Stated problem: Your task is to locate every line holding the string "finishes" and to copy each of them.

Exercise materials:
===============

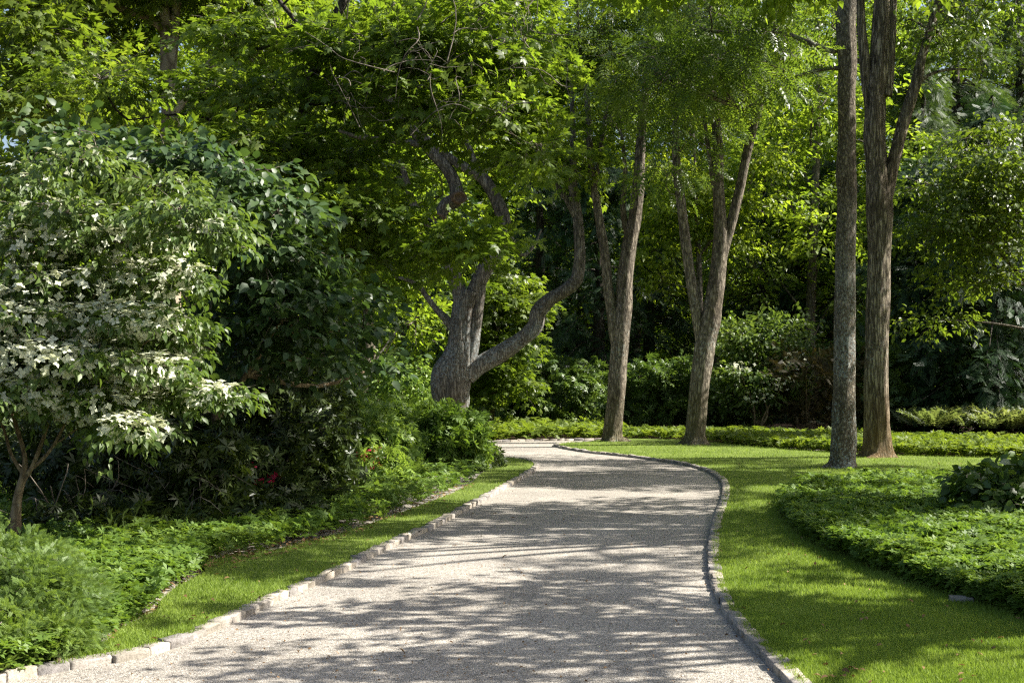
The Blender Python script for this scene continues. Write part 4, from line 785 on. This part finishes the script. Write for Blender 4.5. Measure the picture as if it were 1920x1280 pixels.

===============

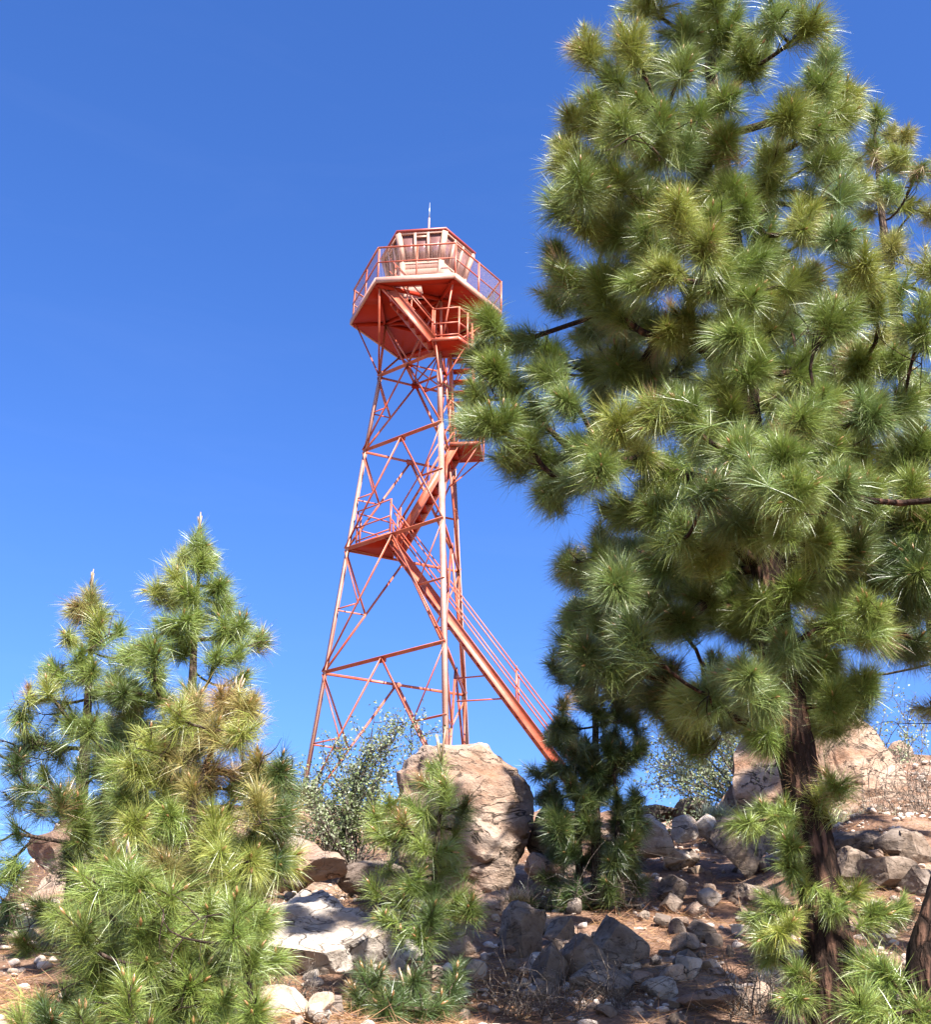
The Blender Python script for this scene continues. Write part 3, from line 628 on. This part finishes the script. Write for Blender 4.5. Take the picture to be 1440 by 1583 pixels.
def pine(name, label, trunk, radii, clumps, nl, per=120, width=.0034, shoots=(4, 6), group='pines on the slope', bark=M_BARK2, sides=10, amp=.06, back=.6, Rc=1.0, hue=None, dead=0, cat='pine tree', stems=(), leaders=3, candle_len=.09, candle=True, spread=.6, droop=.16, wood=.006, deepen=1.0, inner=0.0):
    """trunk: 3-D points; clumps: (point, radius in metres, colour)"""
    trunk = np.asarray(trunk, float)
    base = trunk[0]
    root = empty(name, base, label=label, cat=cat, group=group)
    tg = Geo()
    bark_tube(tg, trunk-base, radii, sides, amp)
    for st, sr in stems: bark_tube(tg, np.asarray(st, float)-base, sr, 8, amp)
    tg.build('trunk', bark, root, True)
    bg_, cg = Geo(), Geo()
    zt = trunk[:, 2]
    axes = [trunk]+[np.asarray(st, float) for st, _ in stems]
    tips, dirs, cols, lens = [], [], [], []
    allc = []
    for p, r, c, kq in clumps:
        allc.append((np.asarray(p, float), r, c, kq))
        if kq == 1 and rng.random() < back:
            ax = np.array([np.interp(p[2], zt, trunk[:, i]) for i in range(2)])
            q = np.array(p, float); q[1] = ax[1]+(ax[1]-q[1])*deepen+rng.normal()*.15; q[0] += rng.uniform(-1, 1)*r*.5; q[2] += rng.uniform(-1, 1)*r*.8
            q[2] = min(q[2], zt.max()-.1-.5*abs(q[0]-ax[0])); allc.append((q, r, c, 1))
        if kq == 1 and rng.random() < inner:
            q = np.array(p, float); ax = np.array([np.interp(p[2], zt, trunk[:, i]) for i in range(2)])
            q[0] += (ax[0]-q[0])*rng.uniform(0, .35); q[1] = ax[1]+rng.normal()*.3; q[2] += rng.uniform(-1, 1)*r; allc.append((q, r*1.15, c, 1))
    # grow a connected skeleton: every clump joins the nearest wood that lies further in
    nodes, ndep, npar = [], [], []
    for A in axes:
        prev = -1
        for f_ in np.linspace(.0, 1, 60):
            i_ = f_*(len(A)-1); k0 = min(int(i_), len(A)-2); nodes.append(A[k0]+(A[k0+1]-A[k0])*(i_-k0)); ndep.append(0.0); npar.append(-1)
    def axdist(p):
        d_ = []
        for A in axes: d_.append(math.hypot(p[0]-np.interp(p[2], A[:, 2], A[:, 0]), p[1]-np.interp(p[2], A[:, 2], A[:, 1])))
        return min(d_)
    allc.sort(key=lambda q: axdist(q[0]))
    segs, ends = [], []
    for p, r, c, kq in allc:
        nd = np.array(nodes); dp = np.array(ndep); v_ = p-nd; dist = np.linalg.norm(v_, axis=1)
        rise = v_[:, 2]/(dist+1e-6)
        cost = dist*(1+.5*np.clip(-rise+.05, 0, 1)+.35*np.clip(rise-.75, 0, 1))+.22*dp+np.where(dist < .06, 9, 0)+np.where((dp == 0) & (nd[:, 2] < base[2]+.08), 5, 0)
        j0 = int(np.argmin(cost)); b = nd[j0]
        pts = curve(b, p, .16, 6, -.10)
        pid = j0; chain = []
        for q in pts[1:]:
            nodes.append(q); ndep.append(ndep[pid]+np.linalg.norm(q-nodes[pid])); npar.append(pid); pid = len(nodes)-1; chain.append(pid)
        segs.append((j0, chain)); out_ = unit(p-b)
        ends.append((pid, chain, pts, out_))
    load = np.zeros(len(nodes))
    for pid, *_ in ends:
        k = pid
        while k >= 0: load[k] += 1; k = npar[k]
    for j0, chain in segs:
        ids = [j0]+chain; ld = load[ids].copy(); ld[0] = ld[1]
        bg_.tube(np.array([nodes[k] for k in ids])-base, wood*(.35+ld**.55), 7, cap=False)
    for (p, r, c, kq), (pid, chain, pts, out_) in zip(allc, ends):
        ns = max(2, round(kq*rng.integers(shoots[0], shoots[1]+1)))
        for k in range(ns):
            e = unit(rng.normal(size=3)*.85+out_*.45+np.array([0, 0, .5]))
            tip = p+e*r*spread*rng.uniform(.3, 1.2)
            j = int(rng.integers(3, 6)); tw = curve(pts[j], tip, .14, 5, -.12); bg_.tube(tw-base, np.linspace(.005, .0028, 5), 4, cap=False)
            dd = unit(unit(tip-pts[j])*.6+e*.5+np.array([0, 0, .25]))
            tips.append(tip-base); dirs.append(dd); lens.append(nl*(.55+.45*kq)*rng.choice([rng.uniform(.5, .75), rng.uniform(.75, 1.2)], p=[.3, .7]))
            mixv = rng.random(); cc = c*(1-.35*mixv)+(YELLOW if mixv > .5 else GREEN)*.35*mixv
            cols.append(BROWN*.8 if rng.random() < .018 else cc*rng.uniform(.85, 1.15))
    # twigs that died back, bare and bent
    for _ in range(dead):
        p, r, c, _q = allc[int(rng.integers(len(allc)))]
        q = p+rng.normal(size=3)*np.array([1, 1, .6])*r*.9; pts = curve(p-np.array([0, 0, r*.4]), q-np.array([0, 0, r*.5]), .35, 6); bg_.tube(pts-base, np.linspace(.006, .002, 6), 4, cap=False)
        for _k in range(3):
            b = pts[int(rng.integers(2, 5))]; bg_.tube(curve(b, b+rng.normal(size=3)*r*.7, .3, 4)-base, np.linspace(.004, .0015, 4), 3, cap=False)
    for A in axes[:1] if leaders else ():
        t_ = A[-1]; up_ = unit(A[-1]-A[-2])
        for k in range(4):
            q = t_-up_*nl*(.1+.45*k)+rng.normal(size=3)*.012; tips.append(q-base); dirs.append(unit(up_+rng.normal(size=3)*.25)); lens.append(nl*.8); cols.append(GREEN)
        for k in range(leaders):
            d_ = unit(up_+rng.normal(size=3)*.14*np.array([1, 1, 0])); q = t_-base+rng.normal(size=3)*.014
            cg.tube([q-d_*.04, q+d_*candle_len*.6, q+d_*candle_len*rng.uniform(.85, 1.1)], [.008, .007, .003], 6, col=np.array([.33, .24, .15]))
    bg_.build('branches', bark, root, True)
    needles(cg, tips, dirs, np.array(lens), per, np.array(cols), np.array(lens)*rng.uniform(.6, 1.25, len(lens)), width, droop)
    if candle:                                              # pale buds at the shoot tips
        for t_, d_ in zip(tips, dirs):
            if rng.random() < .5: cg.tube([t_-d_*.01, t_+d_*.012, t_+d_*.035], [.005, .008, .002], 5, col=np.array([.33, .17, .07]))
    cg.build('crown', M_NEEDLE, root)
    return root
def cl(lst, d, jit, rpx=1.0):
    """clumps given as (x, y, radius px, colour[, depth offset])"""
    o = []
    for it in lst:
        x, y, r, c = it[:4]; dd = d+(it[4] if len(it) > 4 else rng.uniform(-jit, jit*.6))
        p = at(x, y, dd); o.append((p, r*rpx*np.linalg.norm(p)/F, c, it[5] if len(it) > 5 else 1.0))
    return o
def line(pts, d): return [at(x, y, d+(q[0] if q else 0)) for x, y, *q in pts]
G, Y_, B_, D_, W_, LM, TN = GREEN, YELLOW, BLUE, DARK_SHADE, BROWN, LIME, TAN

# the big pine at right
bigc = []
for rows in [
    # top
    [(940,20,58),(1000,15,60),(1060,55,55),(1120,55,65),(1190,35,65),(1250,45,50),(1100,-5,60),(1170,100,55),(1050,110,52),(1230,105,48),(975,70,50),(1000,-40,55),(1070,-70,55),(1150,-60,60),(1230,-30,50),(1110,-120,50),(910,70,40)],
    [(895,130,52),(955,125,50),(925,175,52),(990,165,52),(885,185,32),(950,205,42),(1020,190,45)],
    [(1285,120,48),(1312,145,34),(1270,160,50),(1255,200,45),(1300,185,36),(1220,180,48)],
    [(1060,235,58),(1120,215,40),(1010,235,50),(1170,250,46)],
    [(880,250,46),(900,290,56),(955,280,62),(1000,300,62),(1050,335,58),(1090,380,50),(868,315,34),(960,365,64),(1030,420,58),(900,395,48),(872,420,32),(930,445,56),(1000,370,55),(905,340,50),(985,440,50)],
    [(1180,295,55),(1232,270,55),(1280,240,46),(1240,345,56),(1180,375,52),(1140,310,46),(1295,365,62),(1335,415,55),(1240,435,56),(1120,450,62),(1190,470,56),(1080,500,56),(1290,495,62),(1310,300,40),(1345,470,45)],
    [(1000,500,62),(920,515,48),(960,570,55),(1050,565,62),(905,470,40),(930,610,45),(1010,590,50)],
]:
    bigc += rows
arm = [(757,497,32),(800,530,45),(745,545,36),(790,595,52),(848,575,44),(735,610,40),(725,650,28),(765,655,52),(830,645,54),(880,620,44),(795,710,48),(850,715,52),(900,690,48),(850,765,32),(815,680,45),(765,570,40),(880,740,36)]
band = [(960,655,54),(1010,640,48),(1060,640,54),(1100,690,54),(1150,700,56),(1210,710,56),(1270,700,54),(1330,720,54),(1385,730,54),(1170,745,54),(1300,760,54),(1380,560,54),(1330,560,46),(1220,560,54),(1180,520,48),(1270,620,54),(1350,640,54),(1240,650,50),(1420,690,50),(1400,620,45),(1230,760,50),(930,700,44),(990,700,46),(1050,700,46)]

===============

Final result:
The Blender Python script for this scene continues. Write part 4, from line 785 on. This part finishes the script. Write for Blender 4.5. Measure the picture as if it were 1920x1280 pixels.
The Blender Python script for this scene continues. Write part 3, from line 628 on. This part finishes the script. Write for Blender 4.5. Take the picture to be 1440 by 1583 pixels.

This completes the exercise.